Only just had a look at this as I don't seem to get much time to
read condor-users these days. Some suggestions inline below

> -----Original Message-----
> From: condor-users-bounces@xxxxxxxxxxx [mailto:condor-users-
> bounces@xxxxxxxxxxx] On Behalf Of Rob
> Sent: 15 September 2011 03:28
> To: condor-users
> Subject: [Condor-users] Checkpointing on Windows pool PCs: I need little help...
> 
> Hello,
> 
> I have used section 6.2.8 of the Condor manual and other references to get some
> kind of artificial checkpointing to work on Windows pool PCs, using the
> "SetConsoleCtrlHandler()" to catch the CTRL_CLOSE_EVENT, which allows me to
> save relevant data right before Condor throws the job from the Windows system.
> 
> In order to use the checkpointed data file, my program also checks at the beginning
> whether the checkpoint file exists, and if so, it initializes itself with that data, so that
> it continues where it has left off at the previous eviction.
> 
> All this works great!
> And I can see the checkpoint files appear in the temporary spool directories of the
> master PC.
> 

I've experimented quite a bit with this here and I wrote up a little guide for
Matlab based jobs (which many Condor users run here). It's at:

http://www.liv.ac.uk/csd/escience/condor/checkpoint.htm

I've had one users who has employed this very successfully to run jobs of around
a week's duration. I think the people at University of Manchester use a similar
procedure.

> 
> Now, there is another issue, that I'm unsure about:
> 
> All the Windows pool PCs are public computers in a university library.
> By the end of the day, after the library has closed its doors, a library IT person shuts
> down all the PCs (the timing is not fixed; sometimes he does it before dinner,
> sometimes afterwards.....).
> Especially at library closing time, most library PCs are not used and almost all are
> running Condor jobs. Upon shutdown, I expect Condor to just being squashed and
> hence no time for checkpointing. Is that right?
> 
> My question here is: would it work to also catch the "CTRL_SHUTDOWN_EVENT" in
> my program? Or is it already too late by then? (With "too late" I mean: at that stage
> the network interface and Condor are already dead!?!).
> 

This sounds very familiar. It really depends how the staff shutdown the PCs. If they shutdown
using the Start menu then my feeling is that your application won't get this
signal but the Condor processes will shutdown cleanly so at least the central manager
can reschedule the job elsewhere (even if that is the following day). Even if the application 
did get this signal I doubt that there would be time to transfer the checkpoint file(s) to the submitter before 
the Condor processes where killed and communication with the submitter was lost in
any case. That would happen before the network interface went down.
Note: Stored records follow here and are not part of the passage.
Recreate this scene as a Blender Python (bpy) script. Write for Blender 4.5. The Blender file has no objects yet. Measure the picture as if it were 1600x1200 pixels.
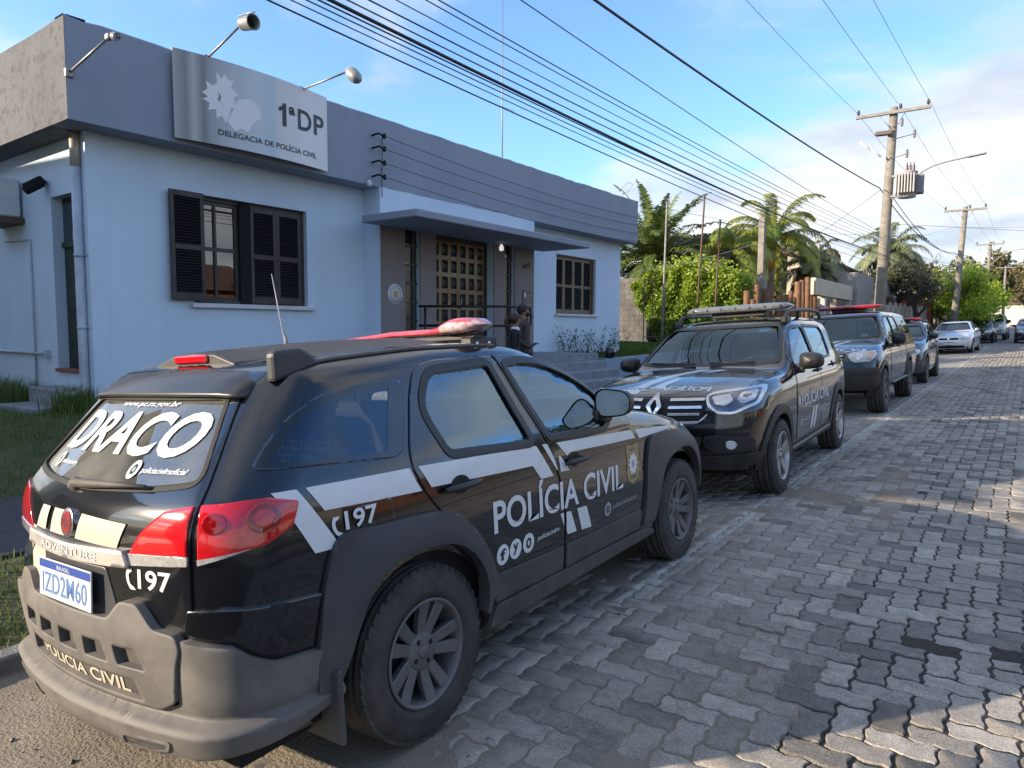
import bpy,bmesh,math,random
import numpy as np
from mathutils import Vector,Matrix
from mathutils.geometry import delaunay_2d_cdt
random.seed(7)
RNG=np.random.default_rng(11)
SC=bpy.context.scene
COL=SC.collection
R=math.radians
SLOPE=0.016
CAMBER=0.060
def road_z(x,y):
 d=-1.72-x
 return SLOPE*y-CAMBER*0.5*(d+(d*d+0.01)**0.5)
 # ------------------------------------------------------------------ camera
cd=bpy.data.cameras.new('camera')
cam=bpy.data.objects.new('camera',cd)
COL.objects.link(cam)
SC.camera=cam
cd.sensor_width=36.0
cd.lens=1094.0/1600.0*36.0
cd.clip_start=0.05
cd.clip_end=3000.0
cam.matrix_world=(Matrix.Translation((0,0,1.59))@Matrix.Rotation(R(36.42),4,'Z')@Matrix.Rotation(R(90-4.6),4,'X')@Matrix.Rotation(0.005,4,'Z'))
# ------------------------------------------------------------------ light
SUN_AZ=R(39.0)
SUN_EL=R(17.5)
SUN_FROM=Vector((-math.sin(SUN_AZ)*math.cos(SUN_EL),-math.cos(SUN_AZ)*math.cos(SUN_EL),math.sin(SUN_EL)))
sd=bpy.data.lights.new('sun','SUN')
sd.energy=2.1
sd.angle=R(0.6)
sd.color=(1.0,0.84,0.64)
sun=bpy.data.objects.new('sun',sd)
COL.objects.link(sun)
sun.rotation_euler=(-SUN_FROM).to_track_quat('-Z','Y').to_euler()
SKY_STRENGTH=0.12
SC.view_settings.view_transform='Standard'
SC.view_settings.look='None'
SC.view_settings.gamma=1.0
SC.view_settings.exposure=2.12
SC.render.engine='CYCLES'
SC.cycles.max_bounces=8
SC.cycles.transparent_max_bounces=16
SC.cycles.use_denoising=True
SC.cycles.caustics_reflective=False
SC.cycles.caustics_refractive=False
SC.cycles.sample_clamp_indirect=6.0
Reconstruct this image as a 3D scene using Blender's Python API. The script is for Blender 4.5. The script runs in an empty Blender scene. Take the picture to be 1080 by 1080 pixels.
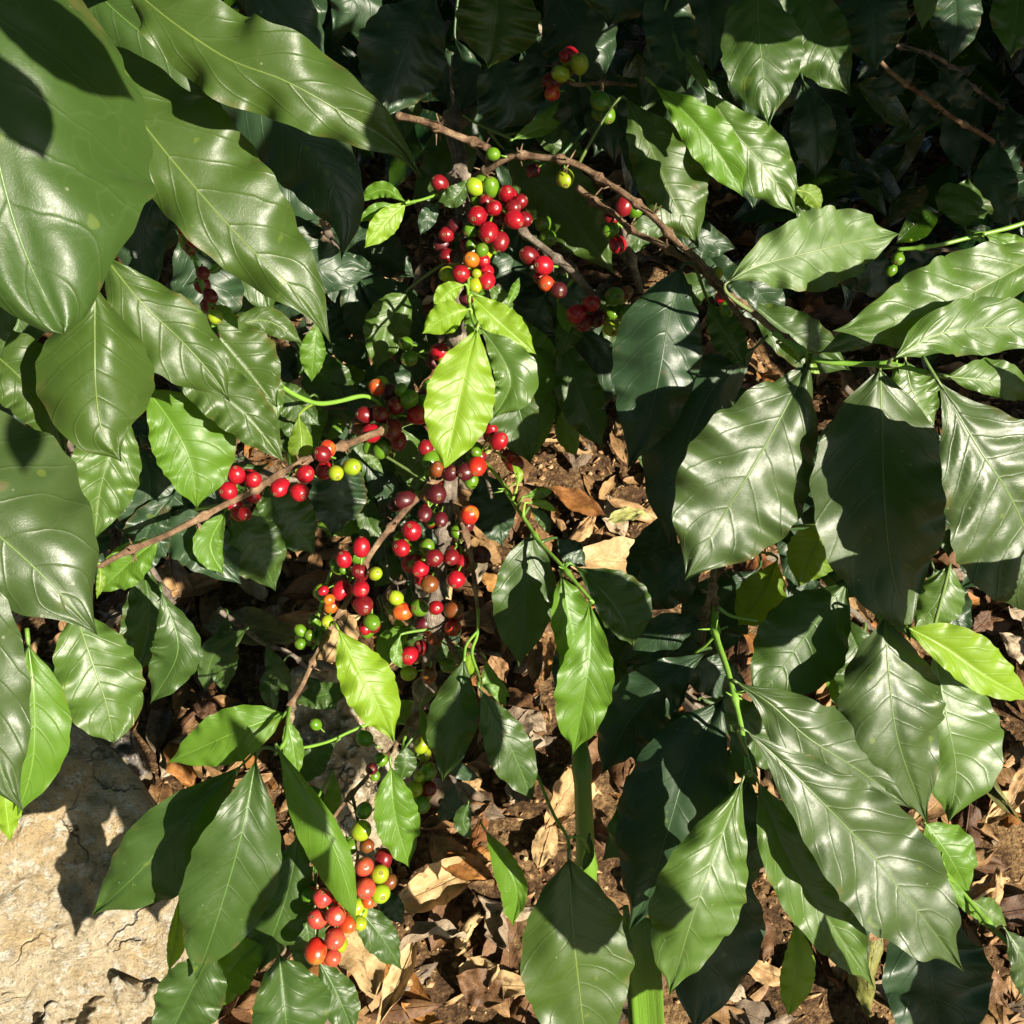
import bpy, bmesh, math, random
from mathutils import Vector, Matrix, noise as mnoise
import numpy as np
random.seed(7)
R = math.radians

# ---------------------------------------------------------------- camera, sky, sun, exposure
scene = bpy.context.scene
COL = scene.collection
H = 1.30
PITCH = 50.0
FPX = 1158.0                      # focal length in pixels of the 1080 px photograph
cam_data = bpy.data.cameras.new("camera")
cam = bpy.data.objects.new("camera", cam_data)
COL.objects.link(cam)
cam.location = (0, 0, H)
cam.rotation_euler = (R(90 - PITCH), 0, 0)
cam_data.sensor_width = 36.0
cam_data.lens = 36.0 * FPX / 1080.0
cam_data.clip_start = 0.01
cam_data.clip_end = 300
scene.camera = cam
RC = Matrix.Rotation(R(90 - PITCH), 3, 'X')

SUN_CAM = Vector((0.58, -0.06, 0.81)).normalized()
SUN = (RC @ SUN_CAM).normalized()
sun_el = math.asin(SUN.z)
sun_az = math.atan2(SUN.x, SUN.y)
world = bpy.data.worlds.new("World")
scene.world = world
world.use_nodes = True
wn = world.node_tree
wn.nodes.clear()
sky = wn.nodes.new('ShaderNodeTexSky')
sky.sky_type = 'NISHITA'
sky.sun_disc = False
sky.sun_elevation = sun_el
sky.sun_rotation = sun_az
bg = wn.nodes.new('ShaderNodeBackground')
bg.inputs[1].default_value = 0.05
wo = wn.nodes.new('ShaderNodeOutputWorld')
wn.links.new(sky.outputs[0], bg.inputs[0])
wn.links.new(bg.outputs[0], wo.inputs[0])
sd = bpy.data.lights.new("sun", 'SUN')
sd.energy = 5.0
sd.angle = R(0.5)
sd.color = (1.0, 0.92, 0.76)
so = bpy.data.objects.new("sun", sd)
COL.objects.link(so)
so.rotation_euler = SUN.to_track_quat('Z', 'Y').to_euler()
scene.view_settings.view_transform = 'Standard'
scene.view_settings.look = 'None'
scene.view_settings.gamma = 1.0
scene.view_settings.exposure = 1.45
scene.cycles.max_bounces = 5
scene.cycles.diffuse_bounces = 2
scene.cycles.glossy_bounces = 2
scene.cycles.transmission_bounces = 2

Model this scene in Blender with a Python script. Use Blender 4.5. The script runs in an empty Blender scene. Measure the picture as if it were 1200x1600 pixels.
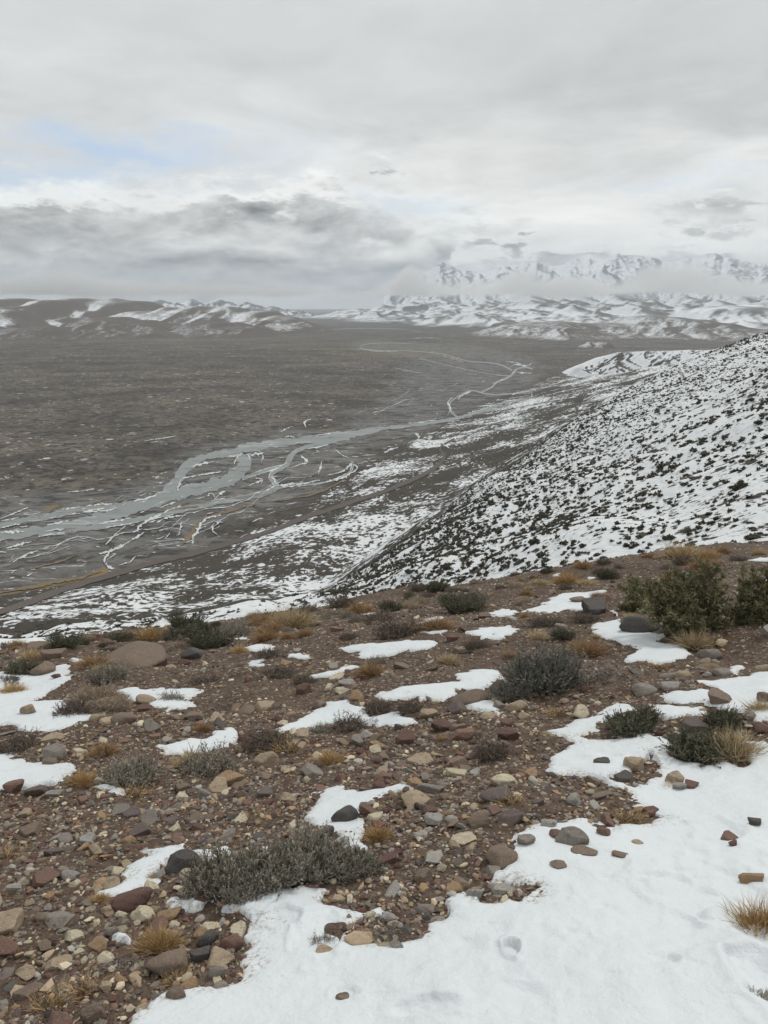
import bpy, math, random
import numpy as np
R = math.radians
rng = np.random.default_rng(7)
random.seed(7)
sc = bpy.context.scene
COL = sc.collection

# ------------------------------------------------------------------ camera
F, CX, CY = 1186.0, 600.0, 800.0          # focal length and centre of the 1200 x 1600 photograph, in its pixels
PITCH = R(15.2); CAMZ = 1.6
cam_data = bpy.data.cameras.new('camera'); cam = bpy.data.objects.new('camera', cam_data); COL.objects.link(cam)
cam.location = (0, 0, CAMZ); cam.rotation_euler = (R(90) - PITCH, 0, 0)
cam_data.sensor_fit = 'VERTICAL'; cam_data.sensor_height = 24
cam_data.lens = 24 * F / 1600
cam_data.clip_start = 0.05; cam_data.clip_end = 60000
sc.camera = cam

# ------------------------------------------------------------------ render settings, exposure
sc.render.engine = 'CYCLES'
sc.view_settings.view_transform = 'Standard'
try: sc.view_settings.look = 'None'
except Exception: pass
sc.view_settings.exposure = 0.28; sc.view_settings.gamma = 1.0; sc.view_settings.use_curve_mapping = False
sc.cycles.use_denoising = True
sc.cycles.max_bounces = 6; sc.cycles.diffuse_bounces = 3; sc.cycles.glossy_bounces = 2
sc.cycles.transparent_max_bounces = 8; sc.cycles.volume_bounces = 1
sc.cycles.volume_step_rate = 1.0; sc.cycles.volume_max_steps = 64

# ------------------------------------------------------------------ node helper
class NT:
    def __init__(s, tree): s.t = tree; tree.nodes.clear()
    def n(s, kind, props=None, **inp):
        nd = s.t.nodes.new('ShaderNode' + kind)
        for k, v in (props or {}).items(): setattr(nd, k, v)
        for k, v in inp.items():
            key = int(k[1:]) if k[0] == 'i' and k[1:].isdigit() else k.replace('_', ' ')
            s.set(nd.inputs[key], v)
        return nd
    def set(s, sock, v):
        if isinstance(v, bpy.types.NodeSocket): s.t.links.new(v, sock)
        elif isinstance(v, bpy.types.Node): s.t.links.new(v.outputs[0], sock)
        else: sock.default_value = v
    def m(s, op, a, b=0.0, c=0.0, clamp=False):
        nd = s.t.nodes.new('ShaderNodeMath'); nd.operation = op; nd.use_clamp = clamp
        for i, v in enumerate((a, b, c)): s.set(nd.inputs[i], v)
        return nd.outputs[0]
    def mix(s, f, a, b, mode='MIX'):
        nd = s.t.nodes.new('ShaderNodeMix'); nd.data_type = 'RGBA'; nd.blend_type = mode
        s.set(nd.inputs[0], f)
        for i, v in ((6, a), (7, b)):
            s.set(nd.inputs[i], (*v, 1) if isinstance(v, tuple) and len(v) == 3 else v)
        return nd.outputs[2]
    def ss(s, x, a, b, lo=0.0, hi=1.0):      # smoothstep map
        nd = s.t.nodes.new('ShaderNodeMapRange'); nd.interpolation_type = 'SMOOTHSTEP'
        for i, v in enumerate((x, a, b, lo, hi)): s.set(nd.inputs[i], v)
        return nd.outputs[0]
    def noise(s, vec, scale, detail=3.0, rough=0.55, dist=0.0):
        return s.n('TexNoise', Vector=vec, Scale=scale, Detail=detail, Roughness=rough, Distortion=dist).outputs[0]
    def vscale(s, vec, xyz):
        return s.n('VectorMath', {'operation': 'MULTIPLY'}, i0=vec, i1=xyz).outputs[0]
    def ramp(s, f, pts):
        nd = s.t.nodes.new('ShaderNodeValToRGB'); s.set(nd.inputs[0], f)
        cr = nd.color_ramp
        while len(cr.elements) > 1: cr.elements.remove(cr.elements[-1])
        cr.elements[0].position = pts[0][0]; cr.elements[0].color = (*pts[0][1], 1)
        for p, c in pts[1:]:
            e = cr.elements.new(p); e.color = (*c, 1)
        return nd.outputs[0]
    def attr(s, name, out=2):
        return s.n('Attribute', {'attribute_name': name}).outputs[out]

def px_azel(px, py):
    u, v = (px - CX) / F, (CY - py) / F
    c, s_ = math.cos(PITCH), math.sin(PITCH)
    x, y, z = u, c + v * s_, -s_ + v * c
    return math.atan2(x, y), math.atan2(z, math.hypot(x, y))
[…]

Unfortunately here I've found that the some of our PC users are less well behaved
and just hit the front panel power button to shutdown or even unplug the PC
from the mains (so that they can plug in their mobile phone chargers presumably !!!) .
Of course there is no way you would be able to do a checkpoint in these circumstances
but what makes things worse is that it can take the central manager quite a while
to work out that the PC is effectively dead and reschedule the job (I've seen this take twelve 
hours or more) which obviously very bad for throughput. There are some config variables
that can be used to alter the timeouts but I've yet to play with them.

I wrote up quite a detailed account of my dealings with this kind of thing (particularly
for power saving PCs). You can find it here.

http://www.liv.ac.uk/csd/escience/condor/cardiff_condor.pdf


regards,

-ian.

PS One way around your problem might be to evict all jobs before the library closes
     (use condor_vacate_job) so that you capture the checkpoints then put them on hold 
    for a while so that they aren't running when the machines are shutdown. That would
    avoid the timeout problem if the staff do just power them offf.